Bring a pen and notebook.
Due to some of the content being discussed this writing workshop is for over 18s.
Venue: High House Production Park, Vellacott Close, Purfleet-on-Thames, Essex, RM19 1RJ
Date and time: Saturday 11th June, 12.00 midday
Tickets: £20 / £15 concessions (Students, Under 27s and Jobseekers)
Box Office: Book online or via Mercury Theatre 01206 573948 (10am – 8pm Tuesday to Saturday)
Age: For over 18s
Syd Moore is a writer, presenter, curator, Royal Literary Fund lector and activist.

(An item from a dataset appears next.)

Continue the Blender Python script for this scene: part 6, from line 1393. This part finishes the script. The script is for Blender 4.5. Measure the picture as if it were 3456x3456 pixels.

Best known for her Essex Witch Museum Mysteries (Strange Magic, Strange Sight, Strange Fascination, Strange Tombs, Strange Tricks) that feature Rosie Strange and Sam Stone and were shortlisted for the Good Reader Holmes and Watson Award 2018, Syd Moore has also written short stories – Strange Casebook (2018) and The Twelve Strange Days of Christmas (2019) , The Twelve Even Stranger Days of Christmas (2020) – which have been shortlisted for the prestigious ‘dagger award’ by the Crime Writers Association. She has also written two standalone novels, The Drowning Pool (2011), and Witch Hunt (2012) and has been commissioned to write a new series set in the Second World War.
Her debut screenplay, Witch West, has been optioned by Hidden Door Productions with director, Jane Gull (My Feral Heart), at the helm. Moore was also the Assistant Curator of ABBA: Super Troupers The Exhibition that launched at the O2 in December 2019 and co-curated This is What an Essex Girl Looks Likeat the Beecroft Gallery, as part of her work with the Essex Girls Liberation Front. Having founded the ‘Front’ she spearheaded the campaign to have the definition of ‘Essex Girl’ removed from the Oxford Learners’ Dictionary. And was successful.
For nine years prior to writing Syd was a lecturer, Moore worked extensively in the publishing industry and presented Channel 4’s book programme, Pulp. She was the founding editor of Level 4, an arts and culture magazine, co-creator of Superstrumps, the game that reclaims female stereotypes. She regularly speaks on radio, television, at universities, on political panels and at festivals about the stereotype and problems that face women today. She is also a UK ambassador for the Danish charity which helps Nigerian ‘witch’ children, DINNødhjælp, and often teams up with Kirsty Brimelow QC, a legal Consultant to Unicef and former legal lead for the United Nations Bar, to speak about Harmful Practices Related to Witchcraft Belief. In 2018 she was appointed Writer-in-Residence for the Essex Book Festival.
Her writing has been described as ‘Dennis Wheatley meets Caitlin Moran’ (Starburst Magazine).